Copy out the listing that follows exactly, dropping every picture.
[BEGIN DATA LINES]
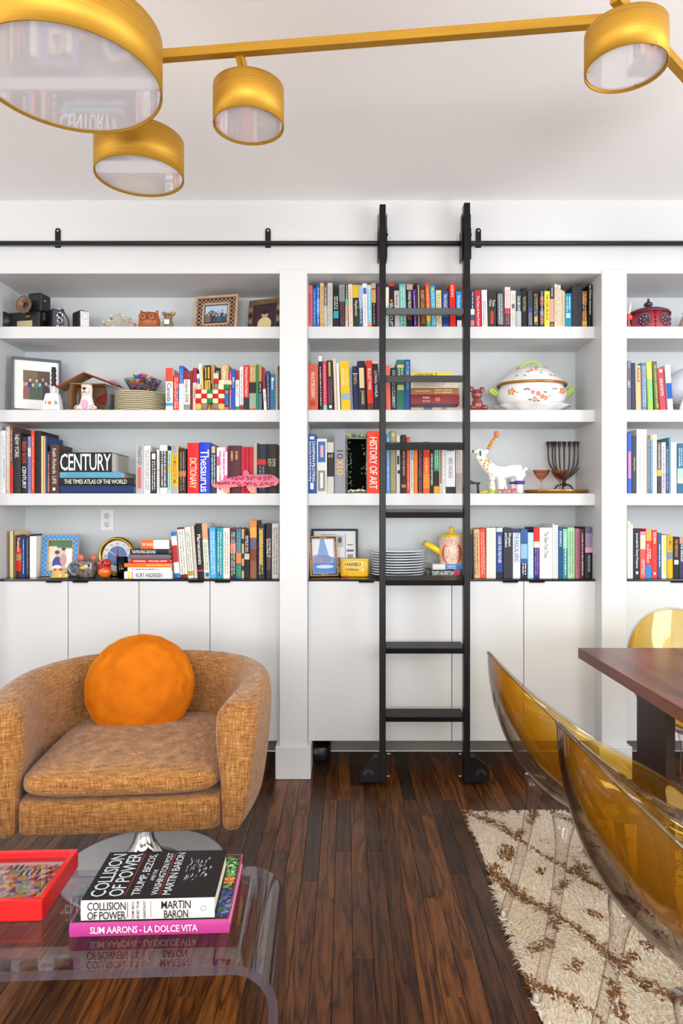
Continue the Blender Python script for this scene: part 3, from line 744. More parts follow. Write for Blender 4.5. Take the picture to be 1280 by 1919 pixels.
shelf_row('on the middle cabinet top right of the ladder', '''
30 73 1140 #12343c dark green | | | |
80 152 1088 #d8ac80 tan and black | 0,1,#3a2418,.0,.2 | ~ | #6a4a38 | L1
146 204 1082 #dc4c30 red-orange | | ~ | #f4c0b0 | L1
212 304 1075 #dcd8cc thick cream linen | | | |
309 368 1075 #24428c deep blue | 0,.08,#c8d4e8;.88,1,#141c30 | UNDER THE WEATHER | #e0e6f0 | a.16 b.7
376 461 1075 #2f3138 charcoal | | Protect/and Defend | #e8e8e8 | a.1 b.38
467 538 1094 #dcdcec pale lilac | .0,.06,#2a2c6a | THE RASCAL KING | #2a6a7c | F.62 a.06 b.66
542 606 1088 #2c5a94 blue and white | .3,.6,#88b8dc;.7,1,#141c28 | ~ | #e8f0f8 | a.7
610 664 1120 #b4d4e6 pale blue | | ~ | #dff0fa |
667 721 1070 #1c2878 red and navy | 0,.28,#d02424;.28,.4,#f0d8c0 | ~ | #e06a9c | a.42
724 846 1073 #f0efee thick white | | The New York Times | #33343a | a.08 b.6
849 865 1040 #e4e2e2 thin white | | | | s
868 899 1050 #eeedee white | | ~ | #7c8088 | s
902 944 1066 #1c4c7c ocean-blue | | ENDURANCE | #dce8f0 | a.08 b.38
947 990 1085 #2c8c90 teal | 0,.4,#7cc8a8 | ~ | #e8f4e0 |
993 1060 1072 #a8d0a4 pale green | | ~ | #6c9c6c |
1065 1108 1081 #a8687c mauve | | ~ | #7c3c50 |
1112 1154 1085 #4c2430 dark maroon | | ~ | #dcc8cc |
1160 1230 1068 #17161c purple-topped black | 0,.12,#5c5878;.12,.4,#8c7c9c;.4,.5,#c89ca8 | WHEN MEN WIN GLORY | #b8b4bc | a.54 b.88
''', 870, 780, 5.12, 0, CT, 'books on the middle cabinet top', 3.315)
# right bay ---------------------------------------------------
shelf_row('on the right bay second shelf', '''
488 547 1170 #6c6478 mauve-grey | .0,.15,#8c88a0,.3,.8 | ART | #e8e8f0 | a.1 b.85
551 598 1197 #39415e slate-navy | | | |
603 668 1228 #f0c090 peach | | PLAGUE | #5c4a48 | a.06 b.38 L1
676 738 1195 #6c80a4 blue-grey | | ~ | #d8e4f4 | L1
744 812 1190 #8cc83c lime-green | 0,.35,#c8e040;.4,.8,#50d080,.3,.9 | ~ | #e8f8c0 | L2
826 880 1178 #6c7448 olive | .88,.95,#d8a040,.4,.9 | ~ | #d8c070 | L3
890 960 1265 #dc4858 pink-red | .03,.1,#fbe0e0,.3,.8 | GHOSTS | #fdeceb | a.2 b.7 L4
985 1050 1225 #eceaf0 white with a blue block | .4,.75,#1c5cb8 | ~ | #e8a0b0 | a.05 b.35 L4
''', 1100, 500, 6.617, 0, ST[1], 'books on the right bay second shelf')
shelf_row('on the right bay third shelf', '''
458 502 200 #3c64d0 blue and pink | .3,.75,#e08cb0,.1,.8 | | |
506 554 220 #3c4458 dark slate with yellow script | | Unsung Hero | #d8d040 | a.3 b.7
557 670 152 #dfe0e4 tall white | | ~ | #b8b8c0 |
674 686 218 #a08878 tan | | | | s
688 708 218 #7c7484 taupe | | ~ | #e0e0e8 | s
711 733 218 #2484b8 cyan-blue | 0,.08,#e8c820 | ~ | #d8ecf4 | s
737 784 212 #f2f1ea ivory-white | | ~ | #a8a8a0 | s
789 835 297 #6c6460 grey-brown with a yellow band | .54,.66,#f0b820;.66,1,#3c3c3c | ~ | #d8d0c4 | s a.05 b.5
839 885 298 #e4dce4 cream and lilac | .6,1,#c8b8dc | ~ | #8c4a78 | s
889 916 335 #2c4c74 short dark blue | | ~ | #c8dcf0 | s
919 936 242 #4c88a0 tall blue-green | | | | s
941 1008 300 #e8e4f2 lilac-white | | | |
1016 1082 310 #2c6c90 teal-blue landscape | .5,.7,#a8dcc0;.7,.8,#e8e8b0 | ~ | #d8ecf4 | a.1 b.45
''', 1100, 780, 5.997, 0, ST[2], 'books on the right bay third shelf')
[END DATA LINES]
** WORKED ANSWER **
Continue the Blender Python script for this scene: part 3, from line 744. More parts follow. Write for Blender 4.5. Take the picture to be 1280 by 1919 pixels.
shelf_row('on the middle cabinet top right of the ladder', '''
30 73 1140 #12343c dark green | | | |
80 152 1088 #d8ac80 tan and black | 0,1,#3a2418,.0,.2 | ~ | #6a4a38 | L1
146 204 1082 #dc4c30 red-orange | | ~ | #f4c0b0 | L1
212 304 1075 #dcd8cc thick cream linen | | | |
309 368 1075 #24428c deep blue | 0,.08,#c8d4e8;.88,1,#141c30 | UNDER THE WEATHER | #e0e6f0 | a.16 b.7
376 461 1075 #2f3138 charcoal | | Protect/and Defend | #e8e8e8 | a.1 b.38
467 538 1094 #dcdcec pale lilac | .0,.06,#2a2c6a | THE RASCAL KING | #2a6a7c | F.62 a.06 b.66
542 606 1088 #2c5a94 blue and white | .3,.6,#88b8dc;.7,1,#141c28 | ~ | #e8f0f8 | a.7
610 664 1120 #b4d4e6 pale blue | | ~ | #dff0fa |
667 721 1070 #1c2878 red and navy | 0,.28,#d02424;.28,.4,#f0d8c0 | ~ | #e06a9c | a.42
724 846 1073 #f0efee thick white | | The New York Times | #33343a | a.08 b.6
849 865 1040 #e4e2e2 thin white | | | | s
868 899 1050 #eeedee white | | ~ | #7c8088 | s
902 944 1066 #1c4c7c ocean-blue | | ENDURANCE | #dce8f0 | a.08 b.38
947 990 1085 #2c8c90 teal | 0,.4,#7cc8a8 | ~ | #e8f4e0 |
993 1060 1072 #a8d0a4 pale green | | ~ | #6c9c6c |
1065 1108 1081 #a8687c mauve | | ~ | #7c3c50 |
1112 1154 1085 #4c2430 dark maroon | | ~ | #dcc8cc |
1160 1230 1068 #17161c purple-topped black | 0,.12,#5c5878;.12,.4,#8c7c9c;.4,.5,#c89ca8 | WHEN MEN WIN GLORY | #b8b4bc | a.54 b.88
''', 870, 780, 5.12, 0, CT, 'books on the middle cabinet top', 3.315)
# right bay ---------------------------------------------------
shelf_row('on the right bay second shelf', '''
488 547 1170 #6c6478 mauve-grey | .0,.15,#8c88a0,.3,.8 | ART | #e8e8f0 | a.1 b.85
551 598 1197 #39415e slate-navy | | | |
603 668 1228 #f0c090 peach | | PLAGUE | #5c4a48 | a.06 b.38 L1
676 738 1195 #6c80a4 blue-grey | | ~ | #d8e4f4 | L1
744 812 1190 #8cc83c lime-green | 0,.35,#c8e040;.4,.8,#50d080,.3,.9 | ~ | #e8f8c0 | L2
826 880 1178 #6c7448 olive | .88,.95,#d8a040,.4,.9 | ~ | #d8c070 | L3
890 960 1265 #dc4858 pink-red | .03,.1,#fbe0e0,.3,.8 | GHOSTS | #fdeceb | a.2 b.7 L4
985 1050 1225 #eceaf0 white with a blue block | .4,.75,#1c5cb8 | ~ | #e8a0b0 | a.05 b.35 L4
''', 1100, 500, 6.617, 0, ST[1], 'books on the right bay second shelf')
shelf_row('on the right bay third shelf', '''
458 502 200 #3c64d0 blue and pink | .3,.75,#e08cb0,.1,.8 | | |
506 554 220 #3c4458 dark slate with yellow script | | Unsung Hero | #d8d040 | a.3 b.7
557 670 152 #dfe0e4 tall white | | ~ | #b8b8c0 |
674 686 218 #a08878 tan | | | | s
688 708 218 #7c7484 taupe | | ~ | #e0e0e8 | s
711 733 218 #2484b8 cyan-blue | 0,.08,#e8c820 | ~ | #d8ecf4 | s
737 784 212 #f2f1ea ivory-white | | ~ | #a8a8a0 | s
789 835 297 #6c6460 grey-brown with a yellow band | .54,.66,#f0b820;.66,1,#3c3c3c | ~ | #d8d0c4 | s a.05 b.5
839 885 298 #e4dce4 cream and lilac | .6,1,#c8b8dc | ~ | #8c4a78 | s
889 916 335 #2c4c74 short dark blue | | ~ | #c8dcf0 | s
919 936 242 #4c88a0 tall blue-green | | | | s
941 1008 300 #e8e4f2 lilac-white | | | |
1016 1082 310 #2c6c90 teal-blue landscape | .5,.7,#a8dcc0;.7,.8,#e8e8b0 | ~ | #d8ecf4 | a.1 b.45
''', 1100, 780, 5.997, 0, ST[2], 'books on the right bay third shelf')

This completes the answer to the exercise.